Directions: What is needed is an exact copy of the lines from the one containing "Continue the Blender" to the one containing "for a, b, c_, e in ((x0 +", both lines included, and no other lines.

-- START OF Stored rows --

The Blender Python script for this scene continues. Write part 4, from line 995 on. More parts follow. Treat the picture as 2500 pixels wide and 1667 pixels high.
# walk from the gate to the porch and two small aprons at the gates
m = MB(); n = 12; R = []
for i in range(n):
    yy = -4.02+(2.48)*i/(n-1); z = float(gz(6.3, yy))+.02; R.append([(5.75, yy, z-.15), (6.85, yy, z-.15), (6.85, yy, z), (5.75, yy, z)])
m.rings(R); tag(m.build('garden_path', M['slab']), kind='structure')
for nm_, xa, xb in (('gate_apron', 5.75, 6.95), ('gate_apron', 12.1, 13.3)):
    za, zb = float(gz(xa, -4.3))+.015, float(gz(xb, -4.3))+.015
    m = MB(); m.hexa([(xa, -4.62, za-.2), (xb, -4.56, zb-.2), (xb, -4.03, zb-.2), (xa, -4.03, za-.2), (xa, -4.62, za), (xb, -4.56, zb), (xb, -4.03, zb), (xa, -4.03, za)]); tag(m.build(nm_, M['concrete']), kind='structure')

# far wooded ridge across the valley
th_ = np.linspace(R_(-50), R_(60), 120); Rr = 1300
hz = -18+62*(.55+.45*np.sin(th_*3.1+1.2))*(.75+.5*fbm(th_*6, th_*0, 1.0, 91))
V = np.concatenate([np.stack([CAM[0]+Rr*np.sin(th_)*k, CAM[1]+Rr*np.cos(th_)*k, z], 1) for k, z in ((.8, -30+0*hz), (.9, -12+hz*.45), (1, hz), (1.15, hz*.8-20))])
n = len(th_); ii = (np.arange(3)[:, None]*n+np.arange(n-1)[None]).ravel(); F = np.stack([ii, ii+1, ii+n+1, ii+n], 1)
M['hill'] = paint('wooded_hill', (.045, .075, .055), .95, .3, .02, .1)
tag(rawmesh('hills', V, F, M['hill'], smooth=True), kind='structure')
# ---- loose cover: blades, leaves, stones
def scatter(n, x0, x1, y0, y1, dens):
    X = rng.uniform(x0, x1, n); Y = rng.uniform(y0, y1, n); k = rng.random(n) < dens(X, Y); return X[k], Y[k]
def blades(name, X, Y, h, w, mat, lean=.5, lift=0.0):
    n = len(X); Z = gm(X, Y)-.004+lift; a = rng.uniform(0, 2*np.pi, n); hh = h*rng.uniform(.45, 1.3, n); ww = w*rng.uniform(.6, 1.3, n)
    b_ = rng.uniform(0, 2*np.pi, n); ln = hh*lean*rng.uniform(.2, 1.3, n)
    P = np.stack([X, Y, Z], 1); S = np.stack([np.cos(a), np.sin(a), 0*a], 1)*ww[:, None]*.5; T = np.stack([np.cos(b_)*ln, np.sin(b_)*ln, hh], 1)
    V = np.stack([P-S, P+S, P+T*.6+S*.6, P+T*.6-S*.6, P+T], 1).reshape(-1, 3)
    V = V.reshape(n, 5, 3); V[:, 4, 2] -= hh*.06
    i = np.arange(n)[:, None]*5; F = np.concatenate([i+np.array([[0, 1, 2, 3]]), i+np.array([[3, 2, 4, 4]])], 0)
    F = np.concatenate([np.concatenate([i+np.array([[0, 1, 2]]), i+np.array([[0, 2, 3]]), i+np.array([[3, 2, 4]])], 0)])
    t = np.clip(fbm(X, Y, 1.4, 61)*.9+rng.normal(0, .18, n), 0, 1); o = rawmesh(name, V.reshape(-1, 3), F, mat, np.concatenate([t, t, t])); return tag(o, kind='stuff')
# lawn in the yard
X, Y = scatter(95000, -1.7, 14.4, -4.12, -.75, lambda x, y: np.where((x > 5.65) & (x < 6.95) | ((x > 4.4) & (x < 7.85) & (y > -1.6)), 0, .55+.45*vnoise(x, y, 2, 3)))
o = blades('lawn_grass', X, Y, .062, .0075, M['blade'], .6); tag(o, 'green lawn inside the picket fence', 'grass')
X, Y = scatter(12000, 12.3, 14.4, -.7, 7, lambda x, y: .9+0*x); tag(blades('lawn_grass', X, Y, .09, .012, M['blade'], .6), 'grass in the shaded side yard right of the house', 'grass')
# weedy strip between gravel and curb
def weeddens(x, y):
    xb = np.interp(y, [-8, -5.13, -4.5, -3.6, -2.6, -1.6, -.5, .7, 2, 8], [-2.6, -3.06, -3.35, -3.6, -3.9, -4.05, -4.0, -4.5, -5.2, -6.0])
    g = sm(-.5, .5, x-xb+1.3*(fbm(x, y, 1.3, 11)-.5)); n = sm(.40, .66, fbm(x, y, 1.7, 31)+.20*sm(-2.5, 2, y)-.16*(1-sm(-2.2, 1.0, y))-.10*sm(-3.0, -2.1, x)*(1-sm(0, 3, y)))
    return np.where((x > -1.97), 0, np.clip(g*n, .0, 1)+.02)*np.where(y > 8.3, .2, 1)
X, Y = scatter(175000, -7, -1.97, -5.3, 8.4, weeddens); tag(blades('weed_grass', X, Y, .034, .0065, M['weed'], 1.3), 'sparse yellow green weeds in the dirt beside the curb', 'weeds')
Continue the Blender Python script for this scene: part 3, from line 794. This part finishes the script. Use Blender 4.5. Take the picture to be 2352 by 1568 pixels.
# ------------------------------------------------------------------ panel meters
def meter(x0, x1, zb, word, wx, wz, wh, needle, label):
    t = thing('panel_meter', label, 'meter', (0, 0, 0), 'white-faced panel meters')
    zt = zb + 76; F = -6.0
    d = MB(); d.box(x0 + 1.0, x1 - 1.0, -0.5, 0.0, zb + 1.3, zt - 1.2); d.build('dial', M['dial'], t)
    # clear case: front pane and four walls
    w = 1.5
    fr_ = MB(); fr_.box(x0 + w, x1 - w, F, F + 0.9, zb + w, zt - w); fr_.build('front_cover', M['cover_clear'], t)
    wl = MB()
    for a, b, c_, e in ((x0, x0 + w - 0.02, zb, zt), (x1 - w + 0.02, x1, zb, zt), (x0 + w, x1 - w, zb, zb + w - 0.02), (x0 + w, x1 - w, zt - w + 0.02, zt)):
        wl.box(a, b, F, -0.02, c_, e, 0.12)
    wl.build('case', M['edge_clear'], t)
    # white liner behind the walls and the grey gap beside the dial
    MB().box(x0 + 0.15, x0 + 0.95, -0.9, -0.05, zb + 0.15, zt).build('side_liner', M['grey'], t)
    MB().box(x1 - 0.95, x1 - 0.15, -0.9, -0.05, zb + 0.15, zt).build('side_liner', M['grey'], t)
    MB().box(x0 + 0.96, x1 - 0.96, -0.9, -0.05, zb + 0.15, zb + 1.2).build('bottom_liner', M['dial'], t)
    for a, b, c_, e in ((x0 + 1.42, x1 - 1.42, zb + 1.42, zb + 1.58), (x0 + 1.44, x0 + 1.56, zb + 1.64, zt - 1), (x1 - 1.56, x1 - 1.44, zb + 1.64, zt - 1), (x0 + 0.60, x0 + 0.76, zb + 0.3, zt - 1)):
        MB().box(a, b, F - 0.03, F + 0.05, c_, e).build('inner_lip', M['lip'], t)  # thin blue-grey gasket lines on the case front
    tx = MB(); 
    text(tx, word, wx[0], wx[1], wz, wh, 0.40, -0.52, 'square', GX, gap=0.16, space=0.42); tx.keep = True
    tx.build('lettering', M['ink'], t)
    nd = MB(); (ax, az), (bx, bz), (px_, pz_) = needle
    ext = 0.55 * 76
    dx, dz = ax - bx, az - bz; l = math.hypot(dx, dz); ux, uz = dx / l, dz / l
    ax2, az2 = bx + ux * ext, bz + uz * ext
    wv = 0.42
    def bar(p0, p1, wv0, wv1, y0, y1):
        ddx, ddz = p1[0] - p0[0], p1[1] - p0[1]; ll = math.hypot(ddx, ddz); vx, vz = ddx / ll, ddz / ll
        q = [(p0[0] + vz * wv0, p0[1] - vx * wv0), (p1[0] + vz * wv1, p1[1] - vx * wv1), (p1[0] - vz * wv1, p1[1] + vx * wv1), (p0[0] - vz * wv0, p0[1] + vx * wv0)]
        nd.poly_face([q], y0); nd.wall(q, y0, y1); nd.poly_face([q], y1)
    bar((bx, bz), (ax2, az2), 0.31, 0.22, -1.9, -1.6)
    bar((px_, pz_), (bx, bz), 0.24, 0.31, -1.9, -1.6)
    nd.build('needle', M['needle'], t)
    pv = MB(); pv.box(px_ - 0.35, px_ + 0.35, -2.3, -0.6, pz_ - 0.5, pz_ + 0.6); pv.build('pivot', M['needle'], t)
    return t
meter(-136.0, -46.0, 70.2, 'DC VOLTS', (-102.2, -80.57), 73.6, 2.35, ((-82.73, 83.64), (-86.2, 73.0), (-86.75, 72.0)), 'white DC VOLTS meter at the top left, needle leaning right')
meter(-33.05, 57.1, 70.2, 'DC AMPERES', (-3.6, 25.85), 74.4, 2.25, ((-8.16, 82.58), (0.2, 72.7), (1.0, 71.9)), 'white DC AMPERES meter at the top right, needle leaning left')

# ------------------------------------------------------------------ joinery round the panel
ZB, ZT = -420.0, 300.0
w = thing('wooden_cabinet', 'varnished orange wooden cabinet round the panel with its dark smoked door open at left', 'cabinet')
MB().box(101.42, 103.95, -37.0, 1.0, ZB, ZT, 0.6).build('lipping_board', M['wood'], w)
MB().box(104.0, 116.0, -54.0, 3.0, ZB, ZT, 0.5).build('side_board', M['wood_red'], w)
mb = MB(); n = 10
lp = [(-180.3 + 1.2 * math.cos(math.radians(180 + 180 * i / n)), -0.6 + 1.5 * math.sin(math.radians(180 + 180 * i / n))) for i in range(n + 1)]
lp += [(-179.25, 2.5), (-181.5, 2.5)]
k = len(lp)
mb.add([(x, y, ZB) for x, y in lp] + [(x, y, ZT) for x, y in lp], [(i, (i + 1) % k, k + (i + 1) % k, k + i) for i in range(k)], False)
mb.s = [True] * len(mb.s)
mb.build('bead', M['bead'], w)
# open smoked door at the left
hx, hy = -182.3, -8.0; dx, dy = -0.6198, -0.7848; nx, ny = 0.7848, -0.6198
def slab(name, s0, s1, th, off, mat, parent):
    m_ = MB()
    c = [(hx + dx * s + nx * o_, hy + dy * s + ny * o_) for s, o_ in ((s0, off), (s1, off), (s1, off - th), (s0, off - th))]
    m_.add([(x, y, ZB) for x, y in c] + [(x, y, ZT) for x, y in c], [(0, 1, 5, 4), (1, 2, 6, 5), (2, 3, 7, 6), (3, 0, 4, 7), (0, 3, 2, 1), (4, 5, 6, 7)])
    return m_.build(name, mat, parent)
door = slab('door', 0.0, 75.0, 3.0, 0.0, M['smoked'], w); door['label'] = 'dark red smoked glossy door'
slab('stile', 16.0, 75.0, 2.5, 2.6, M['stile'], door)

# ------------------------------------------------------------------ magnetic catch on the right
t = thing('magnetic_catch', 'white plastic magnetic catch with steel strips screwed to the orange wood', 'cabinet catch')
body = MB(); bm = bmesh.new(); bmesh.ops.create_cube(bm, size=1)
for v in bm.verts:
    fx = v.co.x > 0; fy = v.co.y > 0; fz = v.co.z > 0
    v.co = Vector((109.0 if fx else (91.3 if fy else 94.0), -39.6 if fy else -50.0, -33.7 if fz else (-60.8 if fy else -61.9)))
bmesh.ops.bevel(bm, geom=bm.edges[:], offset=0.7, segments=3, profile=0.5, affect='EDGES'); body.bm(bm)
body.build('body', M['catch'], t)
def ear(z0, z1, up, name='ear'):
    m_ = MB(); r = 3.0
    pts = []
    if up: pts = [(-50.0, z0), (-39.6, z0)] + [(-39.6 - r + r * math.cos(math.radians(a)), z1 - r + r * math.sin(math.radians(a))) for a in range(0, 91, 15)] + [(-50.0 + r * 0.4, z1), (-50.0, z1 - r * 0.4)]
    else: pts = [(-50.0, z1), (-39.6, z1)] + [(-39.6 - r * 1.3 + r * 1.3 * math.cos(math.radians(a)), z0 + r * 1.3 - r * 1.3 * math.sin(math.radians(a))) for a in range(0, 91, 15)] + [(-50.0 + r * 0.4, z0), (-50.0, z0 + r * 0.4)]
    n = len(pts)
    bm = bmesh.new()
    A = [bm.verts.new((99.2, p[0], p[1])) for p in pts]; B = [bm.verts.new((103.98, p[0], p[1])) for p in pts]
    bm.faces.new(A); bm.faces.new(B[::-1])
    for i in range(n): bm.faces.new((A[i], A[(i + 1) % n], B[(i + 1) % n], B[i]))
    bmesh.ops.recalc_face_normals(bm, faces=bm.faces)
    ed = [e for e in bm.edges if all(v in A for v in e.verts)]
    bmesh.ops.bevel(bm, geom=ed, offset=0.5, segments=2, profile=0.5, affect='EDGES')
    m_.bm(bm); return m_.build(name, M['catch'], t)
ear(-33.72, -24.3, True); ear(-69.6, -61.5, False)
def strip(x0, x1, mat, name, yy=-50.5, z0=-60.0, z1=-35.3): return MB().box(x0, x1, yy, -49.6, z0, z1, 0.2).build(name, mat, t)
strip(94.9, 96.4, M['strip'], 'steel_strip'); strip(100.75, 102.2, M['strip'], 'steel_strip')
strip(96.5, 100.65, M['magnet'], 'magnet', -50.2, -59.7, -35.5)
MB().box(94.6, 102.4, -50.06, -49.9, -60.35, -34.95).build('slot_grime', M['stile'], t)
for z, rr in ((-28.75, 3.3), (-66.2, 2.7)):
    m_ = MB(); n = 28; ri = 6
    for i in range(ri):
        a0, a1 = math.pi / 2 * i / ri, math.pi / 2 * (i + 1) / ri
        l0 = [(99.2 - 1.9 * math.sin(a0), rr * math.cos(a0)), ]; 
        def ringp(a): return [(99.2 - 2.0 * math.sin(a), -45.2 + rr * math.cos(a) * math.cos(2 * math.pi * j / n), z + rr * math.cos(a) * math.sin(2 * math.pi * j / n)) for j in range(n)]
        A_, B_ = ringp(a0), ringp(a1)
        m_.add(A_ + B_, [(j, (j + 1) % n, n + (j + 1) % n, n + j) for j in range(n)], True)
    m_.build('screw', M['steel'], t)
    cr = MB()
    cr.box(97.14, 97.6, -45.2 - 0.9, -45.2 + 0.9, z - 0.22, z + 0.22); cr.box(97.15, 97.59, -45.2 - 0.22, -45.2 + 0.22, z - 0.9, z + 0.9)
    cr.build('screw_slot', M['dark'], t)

-- END OF Stored rows --

Output:
Continue the Blender Python script for this scene: part 3, from line 794. This part finishes the script. Use Blender 4.5. Take the picture to be 2352 by 1568 pixels.
# ------------------------------------------------------------------ panel meters
def meter(x0, x1, zb, word, wx, wz, wh, needle, label):
    t = thing('panel_meter', label, 'meter', (0, 0, 0), 'white-faced panel meters')
    zt = zb + 76; F = -6.0
    d = MB(); d.box(x0 + 1.0, x1 - 1.0, -0.5, 0.0, zb + 1.3, zt - 1.2); d.build('dial', M['dial'], t)
    # clear case: front pane and four walls
    w = 1.5
    fr_ = MB(); fr_.box(x0 + w, x1 - w, F, F + 0.9, zb + w, zt - w); fr_.build('front_cover', M['cover_clear'], t)
    wl = MB()
    for a, b, c_, e in ((x0, x0 + w - 0.02, zb, zt), (x1 - w + 0.02, x1, zb, zt), (x0 + w, x1 - w, zb, zb + w - 0.02), (x0 + w, x1 - w, zt - w + 0.02, zt)):
        wl.box(a, b, F, -0.02, c_, e, 0.12)
    wl.build('case', M['edge_clear'], t)
    # white liner behind the walls and the grey gap beside the dial
    MB().box(x0 + 0.15, x0 + 0.95, -0.9, -0.05, zb + 0.15, zt).build('side_liner', M['grey'], t)
    MB().box(x1 - 0.95, x1 - 0.15, -0.9, -0.05, zb + 0.15, zt).build('side_liner', M['grey'], t)
    MB().box(x0 + 0.96, x1 - 0.96, -0.9, -0.05, zb + 0.15, zb + 1.2).build('bottom_liner', M['dial'], t)
    for a, b, c_, e in ((x0 + 1.42, x1 - 1.42, zb + 1.42, zb + 1.58), (x0 + 1.44, x0 + 1.56, zb + 1.64, zt - 1), (x1 - 1.56, x1 - 1.44, zb + 1.64, zt - 1), (x0 + 0.60, x0 + 0.76, zb + 0.3, zt - 1)):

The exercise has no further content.